So here is a graph of BTC price, BTCUSD longs and BTCUSD Shorts. What do you notice about this chart?
First thing, you should note that people suck at shorting and going long. lol... just kidding. So, before you continue reading, take a look at the notes I have on the chart.
Welcome back. First, lets look at the "BTCUSD longs" trend since the downtrend. Notice how at every peak, the BTCUSD Longs peak out. And each big downtrend resulted in a correlated uptrend with long positions. And through that last uptrend AND downtrend, they've remained flat. What does this mean? It means that the market is turning neutral in their positions. It's sad that it's taken a 60% drop and 6 months of downtrending for people to realize that we're in a bear market. And, and by the charts, they still think we're neutral!
Usually I try to trade against market sentiment. Because very often, it is wrong. People get emotionally invested into the price action, and it skews their views into an inappropriate bias. But sometimes, market sentiment is correct. What I've noticed, is that market sentiment is never correct at the bottom nor the top of swing highs and lows. Otherwise, we'd all be rich!

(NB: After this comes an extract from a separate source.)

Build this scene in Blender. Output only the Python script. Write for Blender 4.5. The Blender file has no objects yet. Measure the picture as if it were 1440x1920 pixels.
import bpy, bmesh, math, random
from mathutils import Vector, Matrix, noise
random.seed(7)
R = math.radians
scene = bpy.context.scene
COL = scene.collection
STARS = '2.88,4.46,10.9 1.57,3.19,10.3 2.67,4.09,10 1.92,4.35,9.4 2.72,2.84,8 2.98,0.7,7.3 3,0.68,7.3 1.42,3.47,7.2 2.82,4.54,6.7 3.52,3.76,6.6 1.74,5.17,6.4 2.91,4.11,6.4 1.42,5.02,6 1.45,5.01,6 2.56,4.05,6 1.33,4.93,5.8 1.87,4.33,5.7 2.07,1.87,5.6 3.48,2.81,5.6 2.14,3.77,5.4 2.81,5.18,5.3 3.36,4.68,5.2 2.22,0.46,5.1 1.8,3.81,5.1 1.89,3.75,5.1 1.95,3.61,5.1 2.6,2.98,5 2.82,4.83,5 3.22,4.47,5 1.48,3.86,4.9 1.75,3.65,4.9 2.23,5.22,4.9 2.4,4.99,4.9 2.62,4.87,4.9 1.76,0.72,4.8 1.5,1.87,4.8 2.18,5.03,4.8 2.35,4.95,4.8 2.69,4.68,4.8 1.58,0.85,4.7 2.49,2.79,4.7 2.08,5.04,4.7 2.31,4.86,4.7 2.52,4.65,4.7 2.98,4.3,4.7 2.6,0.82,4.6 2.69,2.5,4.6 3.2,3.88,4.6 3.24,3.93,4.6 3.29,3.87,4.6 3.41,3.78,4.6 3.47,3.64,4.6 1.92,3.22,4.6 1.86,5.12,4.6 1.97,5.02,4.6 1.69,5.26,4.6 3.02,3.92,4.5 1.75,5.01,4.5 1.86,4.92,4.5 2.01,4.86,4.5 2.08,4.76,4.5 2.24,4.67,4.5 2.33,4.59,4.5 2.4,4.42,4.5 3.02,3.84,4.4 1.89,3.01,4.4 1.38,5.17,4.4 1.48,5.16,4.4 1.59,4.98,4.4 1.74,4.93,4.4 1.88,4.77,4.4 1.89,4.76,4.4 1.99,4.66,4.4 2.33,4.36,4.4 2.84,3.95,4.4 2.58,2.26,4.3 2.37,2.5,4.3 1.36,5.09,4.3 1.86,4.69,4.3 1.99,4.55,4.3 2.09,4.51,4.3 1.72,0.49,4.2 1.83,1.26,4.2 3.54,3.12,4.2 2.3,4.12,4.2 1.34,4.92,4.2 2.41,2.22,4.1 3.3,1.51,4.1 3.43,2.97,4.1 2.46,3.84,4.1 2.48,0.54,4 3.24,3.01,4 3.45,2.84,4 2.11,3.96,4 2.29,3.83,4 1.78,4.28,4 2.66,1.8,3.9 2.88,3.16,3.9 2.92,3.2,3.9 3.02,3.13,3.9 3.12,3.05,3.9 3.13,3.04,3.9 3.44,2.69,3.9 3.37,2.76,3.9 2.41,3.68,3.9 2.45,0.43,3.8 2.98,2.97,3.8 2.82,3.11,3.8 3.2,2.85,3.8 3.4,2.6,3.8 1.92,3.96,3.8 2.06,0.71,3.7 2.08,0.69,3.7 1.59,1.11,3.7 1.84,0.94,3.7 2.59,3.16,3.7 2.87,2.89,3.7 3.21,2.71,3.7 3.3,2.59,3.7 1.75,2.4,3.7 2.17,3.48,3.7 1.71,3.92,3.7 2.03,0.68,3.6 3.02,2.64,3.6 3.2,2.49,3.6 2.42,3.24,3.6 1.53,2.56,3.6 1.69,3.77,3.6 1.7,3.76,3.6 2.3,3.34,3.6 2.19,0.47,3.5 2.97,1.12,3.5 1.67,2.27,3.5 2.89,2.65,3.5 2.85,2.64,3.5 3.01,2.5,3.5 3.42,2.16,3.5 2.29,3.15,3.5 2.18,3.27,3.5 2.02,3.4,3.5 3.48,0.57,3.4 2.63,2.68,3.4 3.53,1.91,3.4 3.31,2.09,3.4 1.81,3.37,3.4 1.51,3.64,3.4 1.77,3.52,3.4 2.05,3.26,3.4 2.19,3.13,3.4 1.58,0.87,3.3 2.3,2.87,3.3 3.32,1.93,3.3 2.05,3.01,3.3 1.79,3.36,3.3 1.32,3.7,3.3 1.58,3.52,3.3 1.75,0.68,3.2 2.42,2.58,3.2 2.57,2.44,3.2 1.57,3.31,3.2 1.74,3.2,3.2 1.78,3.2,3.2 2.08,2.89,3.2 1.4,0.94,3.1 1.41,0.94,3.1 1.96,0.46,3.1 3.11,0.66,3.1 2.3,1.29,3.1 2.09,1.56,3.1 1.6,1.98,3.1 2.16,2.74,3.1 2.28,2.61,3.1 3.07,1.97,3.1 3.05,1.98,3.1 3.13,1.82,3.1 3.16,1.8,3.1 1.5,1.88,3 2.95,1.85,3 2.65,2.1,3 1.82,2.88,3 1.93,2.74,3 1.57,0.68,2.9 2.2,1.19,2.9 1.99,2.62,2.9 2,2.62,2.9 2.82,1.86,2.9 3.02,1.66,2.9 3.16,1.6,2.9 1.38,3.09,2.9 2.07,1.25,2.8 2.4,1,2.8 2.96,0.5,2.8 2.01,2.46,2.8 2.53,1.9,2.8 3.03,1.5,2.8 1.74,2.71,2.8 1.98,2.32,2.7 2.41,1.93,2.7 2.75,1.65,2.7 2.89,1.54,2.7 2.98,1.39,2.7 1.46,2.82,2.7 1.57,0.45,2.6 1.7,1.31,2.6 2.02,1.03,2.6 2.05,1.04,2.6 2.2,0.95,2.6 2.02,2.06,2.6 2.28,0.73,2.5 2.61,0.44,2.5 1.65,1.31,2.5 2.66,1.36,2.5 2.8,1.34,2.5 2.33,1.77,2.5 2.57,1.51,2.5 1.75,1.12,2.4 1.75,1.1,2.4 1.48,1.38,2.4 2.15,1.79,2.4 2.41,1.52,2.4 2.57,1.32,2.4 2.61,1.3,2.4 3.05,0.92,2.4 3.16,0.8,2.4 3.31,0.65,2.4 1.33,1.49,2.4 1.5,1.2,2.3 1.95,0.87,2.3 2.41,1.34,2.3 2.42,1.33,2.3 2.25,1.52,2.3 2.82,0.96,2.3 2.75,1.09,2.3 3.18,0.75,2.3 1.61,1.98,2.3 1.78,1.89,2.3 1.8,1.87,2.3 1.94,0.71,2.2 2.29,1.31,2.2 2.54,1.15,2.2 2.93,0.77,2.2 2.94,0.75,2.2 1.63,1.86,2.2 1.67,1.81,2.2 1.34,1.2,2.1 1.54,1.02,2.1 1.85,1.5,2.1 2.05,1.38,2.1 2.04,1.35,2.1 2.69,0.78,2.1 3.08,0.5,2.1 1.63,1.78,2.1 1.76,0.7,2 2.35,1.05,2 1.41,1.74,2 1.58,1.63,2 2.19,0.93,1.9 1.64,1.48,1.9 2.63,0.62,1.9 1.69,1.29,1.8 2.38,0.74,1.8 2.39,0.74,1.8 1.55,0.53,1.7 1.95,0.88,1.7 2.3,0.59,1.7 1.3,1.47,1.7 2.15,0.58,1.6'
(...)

What moves the market is big money. Whales, institutions, etc. And if you take a look at the correlation between these peaks and valleys of ACTUAL price and net longs/shorts at those peaks and valleys, you will see that what i said is VERY true. If EVERYONE is bullish, then we're probably topping out, if EVERYONE is bearish, then we're probably hitting a bottom. Most retail investors are always late to the party.
That being said. Let's take a look at BTCUSD Shorts. People suck at shorting. Why? People the natural slope of the market is up. It's always harder to short, and people tend to shy away from it. So when do they choose to short? When the downtrend is obvious and its way too late.
Well guess what. Take a look at each yellow circle here. Notice whenever the Shorts reach a peak, the price spikes up and shorts get liquidated. Note this, the big money needs liquidity in the market to keep it moving. For example, say we are in a downtrend. We are reaching near the bottom of the downtrend (or the buy zone/accumulation period), and retail investors are finally catching on. They begin to short. EVERYONE is selling. If everyone is selling, then where are the buyers? Who can you sell to if there are no buyers? So, what do you have to do as a result of there being an illiquid order book of people trying to catch a falling knife? You've got to pump the price up, liquidate the shorters, and keep the market moving in order to reach your accumulation/buy zone. It happens ALL the time, and the crypto market is just now starting to see how this all works because it was in such a long bullish stretch. These pumps and dumps happen in every market, and its to provide liquidity. It is a market scheme. It isn't very ethical, but its what big money does to keep the market moving. It's a form of greed, but its how the market works.
Take a note of where both Longs and Shorts are now. When we begin to see the two lines converge, then that is a sign that at least some type of trend pause, or reversal is ahead.